もちろん20年後の今から振り返れば、当時は青臭い考え方をしたものだと思うし、多くの予想ははずれています。が、これだけの逆風下で1990年代前半以降に理工系を選んだ方は大したものだと証言できるでしょう。いずれにしても優秀な学生は理工系から経済系に流れた。それも奔流となって。それは銀行が理系大量採用を開始し、共通一次試験が国立大学併願可能に変更された1988年から起きた。一見すれば18歳人口減と大学入学定員増によって隠蔽されてはいるけれど現在もそのトレンドは続いている。
さて、最後の図「大学院修士課程の入学者数」をご覧ください。
国の大学院生倍増化計画を受けて、先に見た大学の比ではない変化が大学院に起きた。今や1980年代前半の実に4倍の人員が大学院に流れこみ、院生の質が大幅に劣化しているという事実。逆に言えばかっての修士や博士のクオリティは素晴らしいものだったのかも。
俗にマネーロンダリングにかけて「学歴ロンダリング」という言葉があって、東大に入るのは難しくても東大の大学院に入るのは簡単だから、最終学歴をカッコよくしたければ大学院を目指しなさいという意味で使います。企業の人事部がそんな計略に引っ掛かるはずがなく、まるでワインのビンテージ物のように「君学士を取った大学はどちら?」「学士取得年はいつ?」と聞いては修士や博士をふるいにかけている。そんな現実は報道されないで、やれ「博士課程出身者を企業は評価すべきだ」などという馬鹿な意見が横行しているわけです。
まとめましょう。
- 国内の同じ大学から定期採用している企業の場合、学生全般の質低下が進んだために若年層の質が近年大きく低下したと考えられる。

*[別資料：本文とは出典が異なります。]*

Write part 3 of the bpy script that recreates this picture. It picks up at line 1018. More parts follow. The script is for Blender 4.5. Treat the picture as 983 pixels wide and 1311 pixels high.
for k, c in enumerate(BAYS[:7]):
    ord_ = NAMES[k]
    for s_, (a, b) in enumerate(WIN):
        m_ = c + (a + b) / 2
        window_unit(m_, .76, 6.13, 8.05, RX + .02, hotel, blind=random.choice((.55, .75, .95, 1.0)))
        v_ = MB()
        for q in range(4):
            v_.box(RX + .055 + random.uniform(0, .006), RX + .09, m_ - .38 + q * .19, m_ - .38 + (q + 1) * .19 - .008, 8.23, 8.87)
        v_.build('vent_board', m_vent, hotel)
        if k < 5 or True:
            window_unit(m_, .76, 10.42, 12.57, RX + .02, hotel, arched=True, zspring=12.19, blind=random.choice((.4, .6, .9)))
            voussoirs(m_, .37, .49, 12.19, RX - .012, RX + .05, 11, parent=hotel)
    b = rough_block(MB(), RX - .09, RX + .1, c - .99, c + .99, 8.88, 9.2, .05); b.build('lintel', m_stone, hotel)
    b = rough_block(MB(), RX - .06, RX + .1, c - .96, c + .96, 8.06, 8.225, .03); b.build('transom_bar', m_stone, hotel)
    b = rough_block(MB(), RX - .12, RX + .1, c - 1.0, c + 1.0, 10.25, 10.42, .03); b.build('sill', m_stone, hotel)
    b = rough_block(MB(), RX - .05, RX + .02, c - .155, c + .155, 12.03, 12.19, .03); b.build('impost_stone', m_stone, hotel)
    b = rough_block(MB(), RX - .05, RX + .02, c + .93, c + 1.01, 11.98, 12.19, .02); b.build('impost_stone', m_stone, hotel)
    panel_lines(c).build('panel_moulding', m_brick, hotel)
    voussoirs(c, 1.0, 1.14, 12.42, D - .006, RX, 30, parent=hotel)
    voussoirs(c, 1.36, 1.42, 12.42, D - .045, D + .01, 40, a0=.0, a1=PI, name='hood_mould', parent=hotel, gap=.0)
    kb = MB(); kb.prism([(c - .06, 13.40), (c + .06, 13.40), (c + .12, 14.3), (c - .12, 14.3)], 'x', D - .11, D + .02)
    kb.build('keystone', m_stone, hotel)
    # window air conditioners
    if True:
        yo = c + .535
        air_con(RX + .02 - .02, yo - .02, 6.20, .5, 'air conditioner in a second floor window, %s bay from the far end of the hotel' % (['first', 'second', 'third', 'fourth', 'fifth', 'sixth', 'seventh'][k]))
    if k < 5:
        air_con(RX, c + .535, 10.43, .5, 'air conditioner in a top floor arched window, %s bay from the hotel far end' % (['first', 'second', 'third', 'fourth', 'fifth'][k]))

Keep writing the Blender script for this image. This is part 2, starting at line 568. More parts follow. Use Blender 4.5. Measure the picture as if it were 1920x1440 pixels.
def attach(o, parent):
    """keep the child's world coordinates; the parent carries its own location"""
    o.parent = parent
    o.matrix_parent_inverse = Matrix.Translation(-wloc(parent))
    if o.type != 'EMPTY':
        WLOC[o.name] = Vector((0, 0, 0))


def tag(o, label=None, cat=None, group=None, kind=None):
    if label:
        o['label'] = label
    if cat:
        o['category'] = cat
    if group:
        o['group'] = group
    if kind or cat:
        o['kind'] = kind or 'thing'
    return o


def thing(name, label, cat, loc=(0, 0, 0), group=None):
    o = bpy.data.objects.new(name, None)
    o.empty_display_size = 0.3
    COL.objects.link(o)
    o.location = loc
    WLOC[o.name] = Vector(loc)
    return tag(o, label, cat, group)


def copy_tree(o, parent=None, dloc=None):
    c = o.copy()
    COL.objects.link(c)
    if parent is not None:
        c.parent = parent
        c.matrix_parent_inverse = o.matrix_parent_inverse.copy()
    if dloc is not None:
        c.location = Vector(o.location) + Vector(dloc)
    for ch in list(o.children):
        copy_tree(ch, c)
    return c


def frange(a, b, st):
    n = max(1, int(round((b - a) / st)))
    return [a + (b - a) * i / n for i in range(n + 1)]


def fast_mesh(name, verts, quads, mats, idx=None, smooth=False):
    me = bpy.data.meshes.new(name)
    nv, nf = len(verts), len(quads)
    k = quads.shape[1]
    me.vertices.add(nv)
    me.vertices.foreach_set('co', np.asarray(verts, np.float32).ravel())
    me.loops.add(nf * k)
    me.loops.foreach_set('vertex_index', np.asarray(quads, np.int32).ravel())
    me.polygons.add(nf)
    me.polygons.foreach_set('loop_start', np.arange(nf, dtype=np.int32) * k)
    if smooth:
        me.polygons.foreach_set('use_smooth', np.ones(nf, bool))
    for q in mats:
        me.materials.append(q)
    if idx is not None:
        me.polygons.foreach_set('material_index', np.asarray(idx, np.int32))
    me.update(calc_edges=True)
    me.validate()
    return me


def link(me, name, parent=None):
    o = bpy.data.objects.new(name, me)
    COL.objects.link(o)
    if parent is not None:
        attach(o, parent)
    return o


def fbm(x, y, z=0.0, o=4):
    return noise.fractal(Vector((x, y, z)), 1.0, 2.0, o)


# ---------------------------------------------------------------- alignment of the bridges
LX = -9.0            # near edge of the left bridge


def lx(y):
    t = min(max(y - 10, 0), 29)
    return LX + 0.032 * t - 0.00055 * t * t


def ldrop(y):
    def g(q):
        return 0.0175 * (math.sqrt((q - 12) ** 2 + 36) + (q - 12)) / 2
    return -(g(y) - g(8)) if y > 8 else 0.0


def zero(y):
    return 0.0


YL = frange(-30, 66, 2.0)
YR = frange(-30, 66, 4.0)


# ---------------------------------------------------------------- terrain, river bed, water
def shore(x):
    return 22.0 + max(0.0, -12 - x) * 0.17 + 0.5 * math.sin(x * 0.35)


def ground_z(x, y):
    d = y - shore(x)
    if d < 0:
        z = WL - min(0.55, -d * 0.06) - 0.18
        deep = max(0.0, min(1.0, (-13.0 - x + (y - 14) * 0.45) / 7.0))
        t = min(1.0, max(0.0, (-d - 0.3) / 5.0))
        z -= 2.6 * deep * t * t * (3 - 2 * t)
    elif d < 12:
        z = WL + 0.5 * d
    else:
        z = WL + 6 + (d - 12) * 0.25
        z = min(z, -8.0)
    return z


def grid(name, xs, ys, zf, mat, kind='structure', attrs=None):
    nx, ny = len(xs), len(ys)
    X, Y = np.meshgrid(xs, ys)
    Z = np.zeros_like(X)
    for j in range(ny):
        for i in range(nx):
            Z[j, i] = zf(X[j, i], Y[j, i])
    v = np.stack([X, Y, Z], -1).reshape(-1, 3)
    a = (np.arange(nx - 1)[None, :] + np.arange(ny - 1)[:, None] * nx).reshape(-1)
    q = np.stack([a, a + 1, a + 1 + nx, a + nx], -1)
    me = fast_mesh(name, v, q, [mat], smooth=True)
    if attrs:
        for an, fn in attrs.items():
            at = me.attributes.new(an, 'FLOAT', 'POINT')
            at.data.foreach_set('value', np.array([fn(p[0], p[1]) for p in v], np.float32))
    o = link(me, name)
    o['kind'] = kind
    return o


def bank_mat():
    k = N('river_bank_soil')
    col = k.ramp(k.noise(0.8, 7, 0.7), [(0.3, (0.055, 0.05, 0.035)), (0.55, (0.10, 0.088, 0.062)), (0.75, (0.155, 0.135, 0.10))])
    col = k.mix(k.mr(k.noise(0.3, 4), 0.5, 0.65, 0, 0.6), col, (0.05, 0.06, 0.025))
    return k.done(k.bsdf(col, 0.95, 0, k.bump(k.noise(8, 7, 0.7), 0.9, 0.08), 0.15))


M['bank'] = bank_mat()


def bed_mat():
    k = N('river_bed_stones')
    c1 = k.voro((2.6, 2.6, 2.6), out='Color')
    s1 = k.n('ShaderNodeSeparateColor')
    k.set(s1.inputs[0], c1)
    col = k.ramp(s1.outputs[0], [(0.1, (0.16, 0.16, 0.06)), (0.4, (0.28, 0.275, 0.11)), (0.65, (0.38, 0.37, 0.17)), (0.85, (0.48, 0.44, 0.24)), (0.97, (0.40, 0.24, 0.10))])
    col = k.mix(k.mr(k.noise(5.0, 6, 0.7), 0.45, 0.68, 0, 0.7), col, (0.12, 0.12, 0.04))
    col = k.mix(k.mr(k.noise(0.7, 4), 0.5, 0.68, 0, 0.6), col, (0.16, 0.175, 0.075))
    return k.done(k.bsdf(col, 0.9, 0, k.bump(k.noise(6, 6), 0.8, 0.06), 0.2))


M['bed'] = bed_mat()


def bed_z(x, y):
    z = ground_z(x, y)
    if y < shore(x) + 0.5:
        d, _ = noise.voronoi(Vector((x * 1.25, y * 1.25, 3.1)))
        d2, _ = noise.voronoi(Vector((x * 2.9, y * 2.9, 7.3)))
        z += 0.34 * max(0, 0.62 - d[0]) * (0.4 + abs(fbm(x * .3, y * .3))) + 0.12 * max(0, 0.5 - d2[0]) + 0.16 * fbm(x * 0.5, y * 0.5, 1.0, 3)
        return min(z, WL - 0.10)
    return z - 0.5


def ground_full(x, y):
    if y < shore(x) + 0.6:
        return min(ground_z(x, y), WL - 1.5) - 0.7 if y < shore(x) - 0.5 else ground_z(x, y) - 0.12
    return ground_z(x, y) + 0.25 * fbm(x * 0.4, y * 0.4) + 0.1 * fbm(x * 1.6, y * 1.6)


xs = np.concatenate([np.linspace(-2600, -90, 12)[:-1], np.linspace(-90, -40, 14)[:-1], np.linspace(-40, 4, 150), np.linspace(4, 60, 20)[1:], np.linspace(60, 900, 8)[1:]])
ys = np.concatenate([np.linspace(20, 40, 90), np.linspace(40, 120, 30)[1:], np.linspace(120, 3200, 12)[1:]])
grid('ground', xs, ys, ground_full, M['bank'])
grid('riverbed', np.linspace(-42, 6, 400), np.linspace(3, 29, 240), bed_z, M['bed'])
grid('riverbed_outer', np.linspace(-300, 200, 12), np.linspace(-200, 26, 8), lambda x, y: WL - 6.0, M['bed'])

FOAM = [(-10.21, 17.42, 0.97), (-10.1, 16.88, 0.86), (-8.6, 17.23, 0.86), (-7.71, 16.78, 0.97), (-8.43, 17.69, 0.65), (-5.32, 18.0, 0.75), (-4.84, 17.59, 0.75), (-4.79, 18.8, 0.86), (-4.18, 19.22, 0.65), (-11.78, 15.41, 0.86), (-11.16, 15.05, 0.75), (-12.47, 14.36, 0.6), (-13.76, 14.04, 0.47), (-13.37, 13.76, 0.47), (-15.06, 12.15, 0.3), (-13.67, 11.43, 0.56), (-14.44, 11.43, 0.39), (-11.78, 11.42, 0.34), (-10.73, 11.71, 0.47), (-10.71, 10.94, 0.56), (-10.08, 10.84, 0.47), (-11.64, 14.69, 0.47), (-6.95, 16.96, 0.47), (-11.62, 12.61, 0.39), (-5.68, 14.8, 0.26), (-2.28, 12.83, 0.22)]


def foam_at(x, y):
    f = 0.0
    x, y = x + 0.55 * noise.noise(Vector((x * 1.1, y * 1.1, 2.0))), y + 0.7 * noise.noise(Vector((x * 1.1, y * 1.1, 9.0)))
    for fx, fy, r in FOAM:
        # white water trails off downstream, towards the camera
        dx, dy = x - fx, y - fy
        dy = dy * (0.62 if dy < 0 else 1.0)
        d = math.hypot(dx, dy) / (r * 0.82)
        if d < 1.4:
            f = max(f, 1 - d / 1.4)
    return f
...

- この傾向は理工系、そして大学院から定期採用する企業の場合、より強く影響が現われていると思われる。
- 経済系を中心に採用し、配置転換等で採用人員の目標シフトを誘導できた企業は、上記変化の悪影響を一応回避できている可能性がある。
このコラムは日本の技術系の現在および将来像というテーマでしたが、様々な推論を引き出すことが可能であると思います。例えば「加熱する中学受験って意味あるの」のような推論ですが本題からはずれるのでやめておきます。
以下はもう少し踏み込んだ本筋の仮説です。
- 硬直的な国内採用にこだわってきた企業、特に理工系を多く採用する企業では、持続的な人材の質低下により社内に非効率な経済を温存しているのではないか。そして役所ならばともかく民間企業なんだから内在する非効率経済が長く持つとは思えない。
- 伝統的国内企業のソフトウェア子会社には大量のエンジニアが在籍する。ユーザーである金融機関のシステム部門には、インドのインフォシスなどからエンジニアがどんどん派遣されてきている。西葛西のインド料理店は充実している。
- ということはIT系エンジニアの伝統的な大量就職先企業においては、この先厳しいリストラが待っているのではないか。代わりに外国人採用拡大が予想される。労組が抵抗するならば、最終的に経営破綻まであるかもしれない。
いかがでしょうか。なお、こんな感想を持っているのは私だけではない。最近も「大手ソフトウェア会社の経営トップの方と話をしていると、『このままでは日本のソフトウェア産業は構造不況に陥るんじゃないか』という危機感を持っている人が多い。」(出所: あらためて衝撃―日本のソフト産業を統計分析する)という記事がありました。大学の同窓会に行ったところ、今もコンピュータメーカーに勤めている同窓生のところでは業績が苦しくなってライバル社との合弁会社を作ることになり、転籍させられてみれば鬱状態の人だらけ。出社するだけで上司から喜ばれる始末...なんていう話を皆さんも身の回りで聞きませんか。